I N S T R U M E N T A T I O N

on

If the mind is always calm and still, dark and silent, not seeing anything, neither inside nor outside, free of all thoughts and mental images, this is the settled mind, which is not be conquered. If the mind gets excited at objects, falling all over itself, looking for beginnings and ends, this is the confused mind, which ruins the virtues of the Way and undermines essence and life–it should not be indulged. Putting your nature in order is like tuning a stringed instrument. If the strings are too taut, they will snap. If they are too loose, they will be unresponsive. When tautness and relaxation are balanced, the instrument is ready.

Wang Chongyang

What I wondered after reading this was whether taking action to ‘put’ my nature in order would somehow interfere with my nature, and whether music would exist if balance was the measurement by which it was deemed ready to be heard?
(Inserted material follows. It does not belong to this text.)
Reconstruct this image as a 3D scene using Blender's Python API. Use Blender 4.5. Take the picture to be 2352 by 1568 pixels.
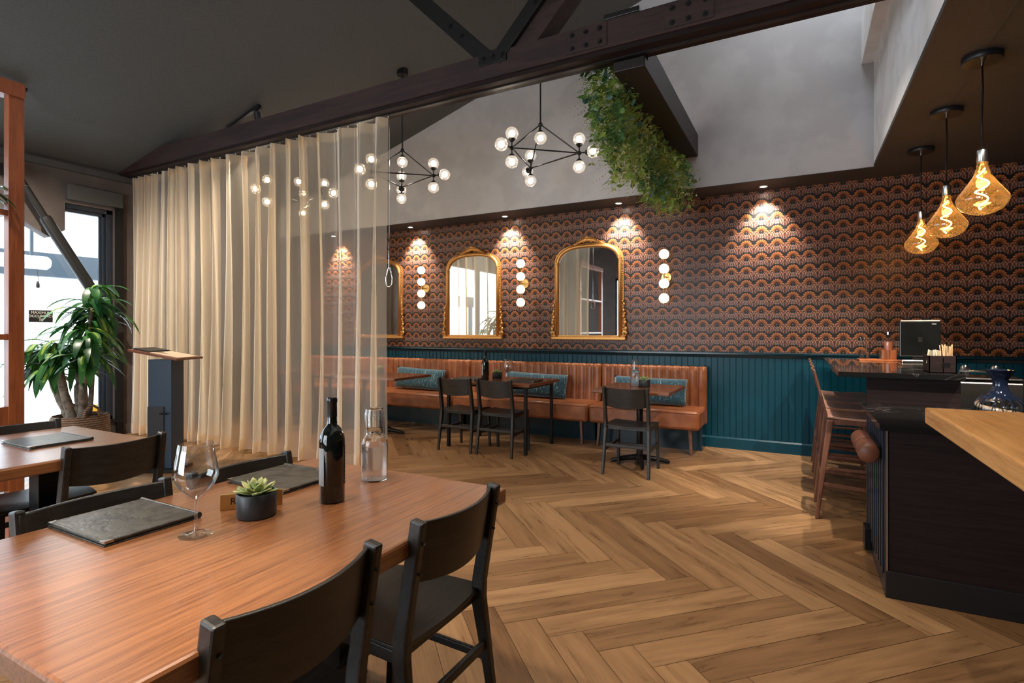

Of course these questions are slightly out of context to the intention of ‘the Way’ and possibly the intention of Chongyang.

Thinking more on instruments and sound, my mind chose to stay with the guitar and memories of the many concerts seen on the internet or tv as well as my own attempts to play. I loved the magic shared by singers that told stories to the crowd between sets while simultaneously tuning their own guitars.
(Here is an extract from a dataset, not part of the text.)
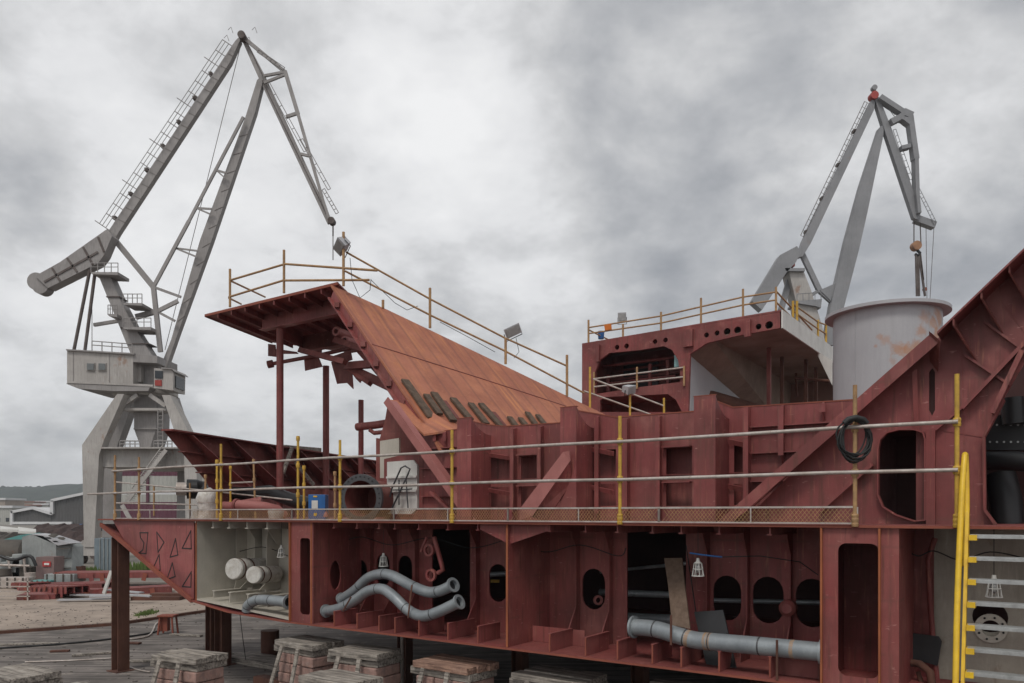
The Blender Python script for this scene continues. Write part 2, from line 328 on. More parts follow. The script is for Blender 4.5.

While the purpose of tuning the guitar is to correct or achieve a specific sound, sometimes the artist doesn’t know what they want to play until it’s been heard and sometimes the way they choose to tune does not fit into the defined standards of balance.
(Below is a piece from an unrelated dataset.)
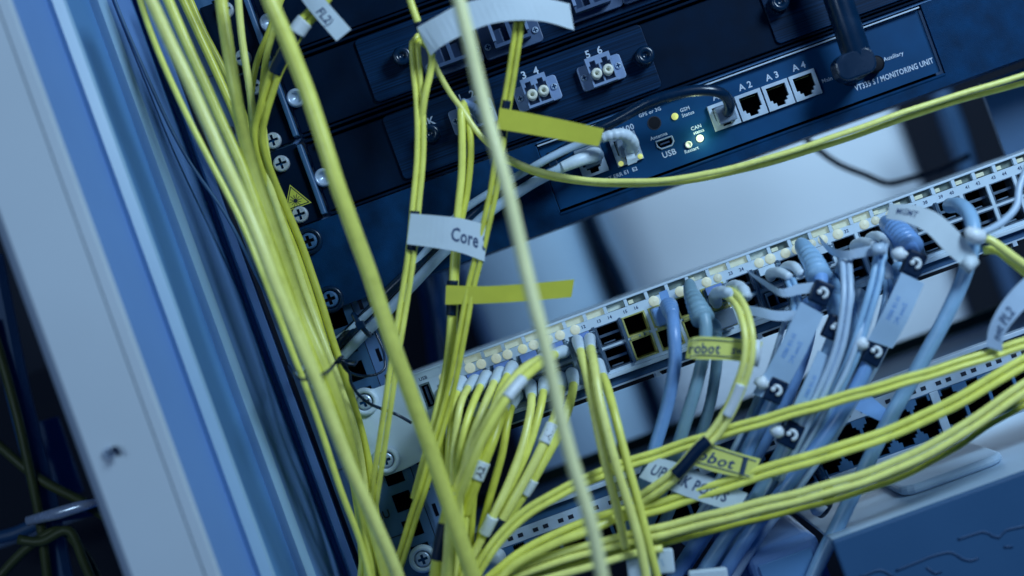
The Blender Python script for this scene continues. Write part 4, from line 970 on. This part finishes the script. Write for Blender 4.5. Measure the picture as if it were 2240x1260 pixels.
t, pp_ = fibre_pair('thin grey cable pair strapped by the long zip tie', [(1922,532,-40),(1926,560,-48),(1916,620,-54),(1896,690,-58),(1868,770,-58),(1836,840,-54),(1790,930,-48),(1730,1040,-40)], 30,
    [[(1872,546,-9),(1872,536,-20),(1890,530,-32),(1912,536,-42)], [(1898,536,-9),(1906,520,-20),(1924,518,-32),(1938,534,-42)]])
t, pp_ = fibre_pair('thin grey cable pair from the lower port under the zip tie', [(1940,600,-30),(1944,640,-38),(1930,700,-42),(1900,780,-40),(1860,860,-36),(1810,950,-30)], 22,
    [[(1922,590,-10),(1928,580,-18),(1940,588,-28),(1946,612,-34)]])
def strap(label, top, bot):
    t = thing('zip_tie', label, 'zip tie', tuple(P(*bot[-1])))
    ribbon(t, 'strap', top, bot, M['wire'], n=16)
    return t
strap('pale zip tie strap crossing the leftmost bent white boots', [(1632,590,-30),(1672,612,-44),(1708,632,-52),(1744,622,-52),(1790,616,-50)], [(1640,600,-30),(1678,630,-44),(1712,650,-52),(1748,644,-52),(1786,640,-50)])
strap('pale flat zip tie tail lying under the leftmost bent white boots', [(1614,666,-42),(1660,672,-46),(1700,680,-48),(1746,678,-46)], [(1618,684,-42),(1662,694,-46),(1700,702,-48),(1742,700,-46)])
t = strap('long pale zip tie curling over the middle grey cables', [(1790,514,-24),(1816,540,-40),(1850,548,-50),(1890,540,-54),(1944,532,-54)], [(1796,532,-24),(1820,558,-40),(1852,566,-50),(1892,562,-54),(1940,556,-54)])
part(t, 'lock_head', tube([P(1908, 548, -58), P(1934, 543, -58)], 3.6, 8), M['wire'], smooth=True)
for lb, x, y in (('pale tie knob left of the lower left black collar', 1666, 838), ('pale tie knob between the long flags, upper right', 1884, 752), ('pale tie knob beside the upper right collar', 1966, 556), ('pale tie knob under the uppermost yellow pair', 1700, 944)):
    t = thing('tie_knob', lb, 'zip tie', tuple(P(x, y+14, -58)), 'pale zip tie knobs')
    part(t, 'knob', tube([P(x-12, y+6, -58), P(x-9, y+3, -58), P(x, y, -58.6), P(x+9, y-3, -58), P(x+12, y-4, -58)], [2.0, 3.4, 3.9, 3.6, 2.2], 14), M['clip'], smooth=True)
    part(t, 'tail', tube([P(x+10, y-3, -57), P(x+26, y+6, -54)], [1.6, 1.0], 8), M['clip'], smooth=True)

# ---- right edge: management cable, curled label, twin yellow leads
t, pp_ = copper('thick grey cable from the clear plug, falling in front at right', [(2078,450,-16),(2100,450,-34),(2120,470,-48),(2128,510,-56),(2122,560,-58),(2096,640,-56),(2050,730,-52),(2004,810,-48),(1956,900,-44),(1902,1005,-40),(1848,1115,-38),(1792,1235,-36),(1760,1310,-34)], 34, M['grey'])
part(t, 'plug', box(cu(17)-6, cu(17)+6, -18, 6, -50.5, -38.5), M['clear'], bevel=0.8)
part(t, 'plug_collar', box(cu(17)-4.6, cu(17)+4.6, -24, -18.1, -49, -40), M['clear'], bevel=1.6)
part(t, 'latch', extr([(cu(17)-3, -20), (cu(17)+3, -20)], 1.0, -38.3, -36.8), M['clear'])
t = thing('curled_label', 'glossy white curled label lettered MGMT at upper right', 'label', tuple(P(2110, 590, -66)))
ribbon(t, 'flag', [(1946,446,-56),(1996,448,-62),(2050,466,-66),(2098,508,-68),(2138,562,-66)], [(1938,478,-56),(1980,486,-62),(2026,508,-66),(2066,548,-68),(2112,588,-66)], M['flagw'], n=22, texts=[('MGMT', 0.08, 0.55, 0.34, M['ink'])])
part(t, 'pinch', tube([P(2104, 572, -68), P(2118, 580, -69), P(2134, 568, -68)], [3.0, 5.2, 3.0], 12), M['flagw'], smooth=True)
t = thing('zip_tie', 'white zip tie with rounded head pulling to the right edge', 'zip tie', tuple(P(2130, 530, -70)))
part(t, 'head', tube([P(2110, 512, -70), P(2116, 511, -70.5), P(2132, 516, -71), P(2148, 519, -70.5), P(2152, 520, -70)], [2.6, 4.2, 4.7, 4.2, 2.6], 16), M['clip'], smooth=True)
part(t, 'strap', tube([P(*p) for p in catmull([(2140,512,-66),(2170,500,-62),(2200,480,-58),(2224,450,-54),(2230,410,-50),(2250,360,-46)], 8)], [2.6]*0 or rad(17, -58), 10), M['wire'], smooth=True)
cable('fibre_cable', 'upper of two short yellow leads behind the zip tie head', 'cable', [(2140,516,-60),(2170,528,-62),(2210,556,-62),(2270,600,-60)], 19, Y3)
cable('fibre_cable', 'lower of two short yellow leads behind the zip tie head', 'cable', [(2150,548,-54),(2180,548,-56),(2215,575,-58),(2270,620,-58)], 19, Y1)
t = thing('hanging_label', 'white lettered ribbon label hanging at the right edge', 'label', tuple(P(2180, 770, -74)))
ribbon(t, 'flag', [(2158,758,-74),(2164,716,-76),(2188,668,-78),(2224,624,-78),(2262,592,-76)], [(2192,770,-74),(2196,736,-76),(2218,702,-78),(2246,672,-78),(2280,644,-76)], M['wire'], n=20, texts=[('net PL2', 0.12, 0.45, 0.5, M['ink'])])

# ---- white tags, hook and spare plugs at the bottom
for lb, x, y, w_, h_ in (('white plastic tag left of the three straight cables at bottom edge', 1396, 1240, 13, 14), ('white plastic tag with a faint mark at bottom centre', 1450, 1226, 12, 14), ('white plastic tag cut off by the bottom edge', 1548, 1262, 22, 10)):
    t = thing('cable_tag', lb, 'tag', tuple(P(x, y+30, -40)), 'white tags at the bottom edge')
    c = P(x, y, -52); a = math.radians(-14); V = []
    vv, ff = box(-w_/2, w_/2, -5, 0, -h_/2, h_/2)
    V = [(c.x+vx*math.cos(a)-vz*math.sin(a), c.y+vy, c.z+vx*math.sin(a)+vz*math.cos(a)) for vx, vy, vz in vv]
    o = part(t, 'body', (V, ff), M['flagw'], bevel=1.4)
    if 'faint' in lb:
        V_, F_, W_ = text_vf('1', True)
        part(o, 'lettering', ([(c.x-1+vx*3, c.y-5.2, c.z-2+vz*6) for vx, vz in V_], F_), M['grey'])
t, pp_ = cable('power_lead', 'dark short lead hooking under the patch panel at right', 'cable', [(1782,1010,-4),(1796,1040,-18),(1812,1072,-24),(1810,1104,-22),(1796,1122,-12)], 24, M['bcable'])
part(t, 'plug', tube([P(1786, 1116, -16), P(1798, 1102, -24)], 4, 10), M['clip'], smooth=True)
t = thing('hidden_plug', 'ribbed white plug in the left sockets behind the sweeping pairs', 'plug', tuple(P(1080, 1240, -10)))
part(t, 'body', tube([P(1056, 1240, -10), P(1080, 1222, -20), P(1096, 1214, -24)], [5, 5, 4], 12), M['boot'], smooth=True)
for lb, x, y in (('white ribbed plug in the patch panel beside the uplink label', 1428, 1098), ('white ribbed plug in the lower socket left of the grey cables', 1462, 1160)):
    t = thing('hidden_plug', lb, 'plug', tuple(P(x, y+20, -10)))
    a = P(x, y, -6)
    part(t, 'body', box(a.x-5, a.x+5, -16, 8, a.z-5, a.z+5), M['clear'], bevel=1.0)
    part(t, 'latch', box(a.x-2, a.x+2, -18, -4, a.z+5.2, a.z+6.4), M['clear'])
t = thing('flat_grey_strap', 'flat lavender strap lying over the patch panel sockets', 'strap', tuple(P(1900, 940, -40)))
ribbon(t, 'strap', [(1846,882,-40),(1890,905,-42),(1945,930,-42)], [(1896,858,-40),(1940,896,-42),(1968,920,-42)], M['lav'])

# ---- leads along the monitoring unit
cable('power_lead', 'black cable arching from port A1 down to the left', 'cable', [(1588,252,-4),(1596,232,-16),(1586,210,-26),(1556,199,-30),(1500,200,-30),(1430,220,-28),(1350,262,-22),(1270,305,-18),(1190,356,-16),(1100,420,-14),(1000,500,-12),(910,578,-12),(820,670,-10),(740,752,-10),(660,830,-6)], 25, M['bcable'], n=14)
part(mu, 'inserted_plug', box(ports[0][0]-5.6, ports[0][0]+5.6, -9, 8, 48, 58.5), M['clear'], bevel=0.8)
t, pp_ = cable('patch_cable', 'white cable from the latched plug beside E100, upper of the pair', 'cable', [(1370,318,-14),(1368,300,-26),(1350,292,-30),(1310,304,-30),(1262,318,-26),(1190,352,-24),(1100,404,-20),(1010,462,-18),(950,530,-14),(870,618,-12),(790,700,-12),(720,760,-8),(650,820,-4)], 17, M['wire'], n=14)
add_boot(t, [(1378,334,-10),(1384,312,-22),(1366,294,-30),(1336,296,-32),(1316,302,-32)], 95, 30, 22, M['boot'], 5)
part(t, 'plug', box(E2[0]-5.4, E2[0]+5.4, -12, 6, E2[1]-5, E2[1]+6), M['clear'], bevel=0.8)
ribbon(t, 'latch', [(1366,330,-16),(1370,345,-18),(1374,362,-16)], [(1384,324,-16),(1390,342,-18),(1394,354,-16)], M['boot'], n=6)
t, pp_ = cable('patch_cable', 'white cable from the small plug left of E100, lower of the pair', 'cable', [(1312,338,-12),(1290,345,-18),(1262,352,-20),(1224,368,-20),(1160,404,-18),(1090,450,-16),(1020,510,-14),(950,572,-12),(880,646,-12),(800,728,-10),(730,800,-8),(690,850,-4)], 24, M['wire'], n=14)
add_boot(t, [(1306,336,-10),(1288,342,-18),(1262,352,-22),(1230,366,-22)], 80, 36, 24, M['boot'], 0)
part(t, 'plug', box(E1[0]-4.8, E1[0]+4.8, -10, 6, E1[1]-4, E1[1]+5), M['clear'], bevel=0.8)
for lb, a, b, r in (('black zip tie binding the leads below the monitoring unit left corner', (1200,338), (1216,374), 30), ('black zip tie binding the leads beside the lower black screw', (776,692), (806,730), 44)):
    t = thing('zip_tie', lb, 'zip tie', tuple(P(*b, -20)))
    c = P((a[0]+b[0])/2, (a[1]+b[1])/2, -16); ax = (P(*b, -16)-P(*a, -16)).normalized()
    pts = []; R = rad(r, -16)*1.15
    for k in range(17):
        g = 2*math.pi*k/16; pts.append(c+ax*(R*math.cos(g)*1.15)+Vector((0, 1, 0))*(R*math.sin(g)))
    part(t, 'loop', tube(pts, 1.5, 8), M['bcable'], smooth=True)
    part(t, 'head', box(c.x-2.6, c.x+2.6, c.y-R-3, c.y-R+2, c.z-2.4, c.z+2.4), M['bcable'], bevel=0.6)

# ---- soft background leads
GR = 'pale cables blurred in the dark gap behind the flat cables'
for lb, pts, w_, m in (
    ('blurred blue cable in the dark gap, leftmost', [(880,470,200),(915,580,200),(940,680,205),(960,820,210)], 34, M['rail']),
    ('blurred pale cable in the dark gap beside the shaded panel', [(940,520,190),(965,600,190),(972,680,195),(995,760,200),(1010,840,205)], 30, M['grey']),
    ('blurred dark cable in the tall gap between the rear panels', [(1270,420,330),(1310,520,330),(1360,620,330),(1400,740,330)], 26, M['bcable'])):
    cable('rear_cable', lb, 'cable', pts, w_, m, GR)
cable('rear_cable', 'thin dark cable drooping over the bright rear panel', 'cable', [(1700,240,150),(1765,305,150),(1830,356,150),(1895,384,150),(1940,401,150),(1985,392,150),(2060,370,150),(2120,340,150)], 14, M['bcable'])
cable('rear_cable', 'dim blue cable hanging in the black gap at upper right', 'cable', [(2060,200,300),(2088,270,300),(2110,340,300),(2130,420,300)], 36, M['navy'])
GN = 'shade darkened cables in the dark bay left of the post'
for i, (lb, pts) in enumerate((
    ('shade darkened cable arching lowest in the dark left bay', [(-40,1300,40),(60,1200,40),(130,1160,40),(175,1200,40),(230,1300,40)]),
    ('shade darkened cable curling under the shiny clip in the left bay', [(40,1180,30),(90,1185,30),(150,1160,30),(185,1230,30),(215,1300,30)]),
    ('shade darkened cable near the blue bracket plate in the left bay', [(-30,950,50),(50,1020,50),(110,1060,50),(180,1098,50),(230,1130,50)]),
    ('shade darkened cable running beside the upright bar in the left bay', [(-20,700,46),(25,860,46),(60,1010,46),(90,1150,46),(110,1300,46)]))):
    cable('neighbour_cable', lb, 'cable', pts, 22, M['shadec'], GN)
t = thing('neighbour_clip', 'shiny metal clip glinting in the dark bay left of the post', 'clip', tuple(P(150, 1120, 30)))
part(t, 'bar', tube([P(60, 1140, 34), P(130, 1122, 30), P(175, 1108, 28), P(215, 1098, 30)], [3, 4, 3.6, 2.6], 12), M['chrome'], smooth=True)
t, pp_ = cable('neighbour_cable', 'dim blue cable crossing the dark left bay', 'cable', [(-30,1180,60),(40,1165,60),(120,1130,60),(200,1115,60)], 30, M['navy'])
Nevertheless a sound gets created that achieves a balance of expression that has no unit of measure for artist or listener. The exchange of harmonic interpretation isn’t an indication of readiness so much as an indication of freedom.

We are ready as soon as we’ve been conceived, our ears developing naturally, just as naturally as our first cries.

Within each individual, the untrained and unstable is as valuable as the trained and stable parts of the mind, both necessary for the survival and performance of one uniquely designed musical that at its end will hear no applause nor seek standing ovation.

Like our hearts, our mind has no encore and is always ready. It is only the world that is not always ready for the individually attuned heart and mind.